### Data supplied
--

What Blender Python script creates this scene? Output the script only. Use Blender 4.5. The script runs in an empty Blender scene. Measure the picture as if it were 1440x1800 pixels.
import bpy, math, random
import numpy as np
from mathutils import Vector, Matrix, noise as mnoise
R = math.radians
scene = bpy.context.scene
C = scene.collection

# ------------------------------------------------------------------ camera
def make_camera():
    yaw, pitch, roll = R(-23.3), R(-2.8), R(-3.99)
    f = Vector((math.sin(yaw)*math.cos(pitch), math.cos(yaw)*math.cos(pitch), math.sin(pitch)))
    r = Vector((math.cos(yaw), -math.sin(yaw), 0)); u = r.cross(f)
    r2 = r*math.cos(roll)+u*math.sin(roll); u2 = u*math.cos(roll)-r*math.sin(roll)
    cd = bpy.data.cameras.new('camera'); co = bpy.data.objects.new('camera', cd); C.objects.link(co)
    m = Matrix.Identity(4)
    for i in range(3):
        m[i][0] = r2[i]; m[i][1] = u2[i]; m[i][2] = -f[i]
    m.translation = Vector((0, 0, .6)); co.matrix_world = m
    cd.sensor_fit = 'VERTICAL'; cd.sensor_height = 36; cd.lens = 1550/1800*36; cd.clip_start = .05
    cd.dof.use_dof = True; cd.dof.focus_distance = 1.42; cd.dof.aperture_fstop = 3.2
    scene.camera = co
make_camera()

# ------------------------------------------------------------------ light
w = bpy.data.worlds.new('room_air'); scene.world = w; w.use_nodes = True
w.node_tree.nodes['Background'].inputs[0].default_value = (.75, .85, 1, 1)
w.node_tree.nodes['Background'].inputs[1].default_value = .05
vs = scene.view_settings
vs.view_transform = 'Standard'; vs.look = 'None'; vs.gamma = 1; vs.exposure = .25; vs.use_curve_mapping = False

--

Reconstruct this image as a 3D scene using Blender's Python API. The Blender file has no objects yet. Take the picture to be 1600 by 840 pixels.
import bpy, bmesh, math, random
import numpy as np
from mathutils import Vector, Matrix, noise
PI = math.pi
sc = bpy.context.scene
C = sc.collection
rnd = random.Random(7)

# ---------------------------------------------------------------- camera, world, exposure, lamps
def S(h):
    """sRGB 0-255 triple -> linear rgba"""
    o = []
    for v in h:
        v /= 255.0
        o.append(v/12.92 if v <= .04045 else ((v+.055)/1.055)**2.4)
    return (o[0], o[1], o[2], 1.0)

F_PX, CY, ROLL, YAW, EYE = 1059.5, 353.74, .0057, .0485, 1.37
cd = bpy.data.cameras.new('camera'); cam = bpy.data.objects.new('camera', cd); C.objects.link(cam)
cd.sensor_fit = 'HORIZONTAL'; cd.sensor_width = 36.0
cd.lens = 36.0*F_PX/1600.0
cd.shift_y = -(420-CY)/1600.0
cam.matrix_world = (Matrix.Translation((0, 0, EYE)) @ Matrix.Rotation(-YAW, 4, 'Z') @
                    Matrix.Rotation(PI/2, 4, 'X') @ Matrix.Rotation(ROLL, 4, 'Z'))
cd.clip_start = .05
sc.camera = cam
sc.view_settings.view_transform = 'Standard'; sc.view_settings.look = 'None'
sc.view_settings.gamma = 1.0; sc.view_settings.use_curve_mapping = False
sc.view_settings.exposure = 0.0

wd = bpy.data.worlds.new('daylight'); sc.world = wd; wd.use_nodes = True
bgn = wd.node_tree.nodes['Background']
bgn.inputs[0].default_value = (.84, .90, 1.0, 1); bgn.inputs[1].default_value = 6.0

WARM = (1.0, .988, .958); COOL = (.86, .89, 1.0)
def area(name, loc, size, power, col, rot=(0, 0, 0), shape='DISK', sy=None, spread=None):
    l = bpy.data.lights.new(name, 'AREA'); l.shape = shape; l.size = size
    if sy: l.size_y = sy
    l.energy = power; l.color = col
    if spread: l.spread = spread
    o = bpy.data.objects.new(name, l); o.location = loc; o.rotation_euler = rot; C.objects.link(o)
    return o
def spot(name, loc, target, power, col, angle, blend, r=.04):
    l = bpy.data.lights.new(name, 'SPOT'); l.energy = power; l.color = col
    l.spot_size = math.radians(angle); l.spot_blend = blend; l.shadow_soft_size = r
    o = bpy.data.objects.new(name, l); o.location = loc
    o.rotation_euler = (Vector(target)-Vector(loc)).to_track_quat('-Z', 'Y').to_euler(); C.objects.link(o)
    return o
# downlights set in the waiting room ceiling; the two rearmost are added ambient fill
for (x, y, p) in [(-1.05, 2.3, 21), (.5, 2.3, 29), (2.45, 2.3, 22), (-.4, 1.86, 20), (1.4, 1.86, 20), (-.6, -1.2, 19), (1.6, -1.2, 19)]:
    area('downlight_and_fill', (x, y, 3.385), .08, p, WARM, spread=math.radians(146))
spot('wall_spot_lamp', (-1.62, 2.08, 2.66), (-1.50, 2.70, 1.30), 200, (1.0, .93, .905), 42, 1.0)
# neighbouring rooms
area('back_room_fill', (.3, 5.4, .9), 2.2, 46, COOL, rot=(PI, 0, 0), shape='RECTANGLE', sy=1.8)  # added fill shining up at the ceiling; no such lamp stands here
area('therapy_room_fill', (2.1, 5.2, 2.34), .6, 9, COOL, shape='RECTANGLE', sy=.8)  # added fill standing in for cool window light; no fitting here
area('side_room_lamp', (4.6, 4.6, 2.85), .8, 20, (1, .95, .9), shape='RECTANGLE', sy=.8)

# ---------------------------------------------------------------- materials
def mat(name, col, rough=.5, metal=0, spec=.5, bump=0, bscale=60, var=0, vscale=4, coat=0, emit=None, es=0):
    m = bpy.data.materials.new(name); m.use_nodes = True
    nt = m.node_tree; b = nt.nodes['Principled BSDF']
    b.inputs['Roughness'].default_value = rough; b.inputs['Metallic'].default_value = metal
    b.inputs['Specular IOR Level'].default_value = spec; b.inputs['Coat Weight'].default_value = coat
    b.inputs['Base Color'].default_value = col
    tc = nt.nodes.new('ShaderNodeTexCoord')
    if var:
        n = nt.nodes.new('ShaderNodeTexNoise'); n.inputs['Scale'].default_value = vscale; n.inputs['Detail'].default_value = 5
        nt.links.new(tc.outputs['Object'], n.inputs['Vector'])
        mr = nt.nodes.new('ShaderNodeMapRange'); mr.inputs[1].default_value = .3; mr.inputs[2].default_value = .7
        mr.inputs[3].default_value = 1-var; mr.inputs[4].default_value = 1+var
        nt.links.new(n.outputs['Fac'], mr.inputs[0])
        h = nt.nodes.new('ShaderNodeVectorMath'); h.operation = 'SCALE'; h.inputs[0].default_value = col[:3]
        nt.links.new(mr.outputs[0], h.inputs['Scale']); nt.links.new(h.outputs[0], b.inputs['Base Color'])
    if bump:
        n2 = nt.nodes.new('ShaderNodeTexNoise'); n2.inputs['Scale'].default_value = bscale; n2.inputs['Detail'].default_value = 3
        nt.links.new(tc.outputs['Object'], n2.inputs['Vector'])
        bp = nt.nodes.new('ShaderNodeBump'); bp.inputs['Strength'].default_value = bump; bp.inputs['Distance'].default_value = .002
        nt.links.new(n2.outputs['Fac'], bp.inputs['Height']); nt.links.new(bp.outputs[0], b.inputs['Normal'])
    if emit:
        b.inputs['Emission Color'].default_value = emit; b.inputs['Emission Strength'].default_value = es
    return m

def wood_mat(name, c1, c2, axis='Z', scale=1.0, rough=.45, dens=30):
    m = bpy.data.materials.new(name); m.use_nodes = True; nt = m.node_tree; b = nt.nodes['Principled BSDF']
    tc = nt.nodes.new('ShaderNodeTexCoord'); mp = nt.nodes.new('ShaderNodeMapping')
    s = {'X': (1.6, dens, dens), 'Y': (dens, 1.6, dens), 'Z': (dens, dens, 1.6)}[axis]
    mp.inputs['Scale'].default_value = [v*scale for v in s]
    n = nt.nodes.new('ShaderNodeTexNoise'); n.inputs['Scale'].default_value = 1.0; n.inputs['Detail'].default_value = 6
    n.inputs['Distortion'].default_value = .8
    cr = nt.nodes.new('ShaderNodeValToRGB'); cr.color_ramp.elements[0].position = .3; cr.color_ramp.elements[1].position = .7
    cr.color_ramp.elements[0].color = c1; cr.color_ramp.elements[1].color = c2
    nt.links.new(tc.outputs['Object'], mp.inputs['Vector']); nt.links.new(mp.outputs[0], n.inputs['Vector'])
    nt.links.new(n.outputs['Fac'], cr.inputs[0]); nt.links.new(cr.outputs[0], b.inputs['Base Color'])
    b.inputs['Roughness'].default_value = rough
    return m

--

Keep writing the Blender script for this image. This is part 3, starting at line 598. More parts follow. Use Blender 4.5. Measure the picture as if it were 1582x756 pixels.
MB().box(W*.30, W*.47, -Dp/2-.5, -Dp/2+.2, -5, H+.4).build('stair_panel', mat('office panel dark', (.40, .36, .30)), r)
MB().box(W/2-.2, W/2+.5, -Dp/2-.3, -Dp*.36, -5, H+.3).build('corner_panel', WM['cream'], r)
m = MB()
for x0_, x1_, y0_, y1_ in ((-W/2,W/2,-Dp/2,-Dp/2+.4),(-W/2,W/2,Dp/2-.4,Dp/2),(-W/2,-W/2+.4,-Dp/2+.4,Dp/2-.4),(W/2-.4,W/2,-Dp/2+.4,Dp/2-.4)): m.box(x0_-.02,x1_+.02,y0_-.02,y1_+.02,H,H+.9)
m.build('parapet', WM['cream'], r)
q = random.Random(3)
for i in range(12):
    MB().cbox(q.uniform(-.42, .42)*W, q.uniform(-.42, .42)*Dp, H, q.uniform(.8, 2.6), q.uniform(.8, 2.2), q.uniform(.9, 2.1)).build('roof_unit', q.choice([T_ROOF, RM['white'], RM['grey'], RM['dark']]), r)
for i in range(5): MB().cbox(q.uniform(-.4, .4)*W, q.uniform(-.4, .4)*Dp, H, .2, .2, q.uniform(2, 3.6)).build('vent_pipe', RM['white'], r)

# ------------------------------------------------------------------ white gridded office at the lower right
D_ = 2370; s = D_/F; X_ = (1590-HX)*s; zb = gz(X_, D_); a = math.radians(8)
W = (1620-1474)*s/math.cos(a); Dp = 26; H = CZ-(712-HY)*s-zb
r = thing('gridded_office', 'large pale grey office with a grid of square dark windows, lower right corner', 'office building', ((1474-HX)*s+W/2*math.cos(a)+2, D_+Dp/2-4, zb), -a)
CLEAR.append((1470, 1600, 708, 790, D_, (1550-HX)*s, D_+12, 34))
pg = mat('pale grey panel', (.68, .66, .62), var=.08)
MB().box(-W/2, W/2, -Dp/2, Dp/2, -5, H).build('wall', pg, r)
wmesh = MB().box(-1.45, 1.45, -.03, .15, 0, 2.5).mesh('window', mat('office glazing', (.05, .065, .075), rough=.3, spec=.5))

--

### Exercise
Print, from the entries above, the line with "Keep writing the", the line with "3.6)).build('vent_pipe', RM['white'], r)" and all lines between them, exactly and with nothing else.

### Exercise answer
Keep writing the Blender script for this image. This is part 3, starting at line 598. More parts follow. Use Blender 4.5. Measure the picture as if it were 1582x756 pixels.
MB().box(W*.30, W*.47, -Dp/2-.5, -Dp/2+.2, -5, H+.4).build('stair_panel', mat('office panel dark', (.40, .36, .30)), r)
MB().box(W/2-.2, W/2+.5, -Dp/2-.3, -Dp*.36, -5, H+.3).build('corner_panel', WM['cream'], r)
m = MB()
for x0_, x1_, y0_, y1_ in ((-W/2,W/2,-Dp/2,-Dp/2+.4),(-W/2,W/2,Dp/2-.4,Dp/2),(-W/2,-W/2+.4,-Dp/2+.4,Dp/2-.4),(W/2-.4,W/2,-Dp/2+.4,Dp/2-.4)): m.box(x0_-.02,x1_+.02,y0_-.02,y1_+.02,H,H+.9)
m.build('parapet', WM['cream'], r)
q = random.Random(3)
for i in range(12):
    MB().cbox(q.uniform(-.42, .42)*W, q.uniform(-.42, .42)*Dp, H, q.uniform(.8, 2.6), q.uniform(.8, 2.2), q.uniform(.9, 2.1)).build('roof_unit', q.choice([T_ROOF, RM['white'], RM['grey'], RM['dark']]), r)
for i in range(5): MB().cbox(q.uniform(-.4, .4)*W, q.uniform(-.4, .4)*Dp, H, .2, .2, q.uniform(2, 3.6)).build('vent_pipe', RM['white'], r)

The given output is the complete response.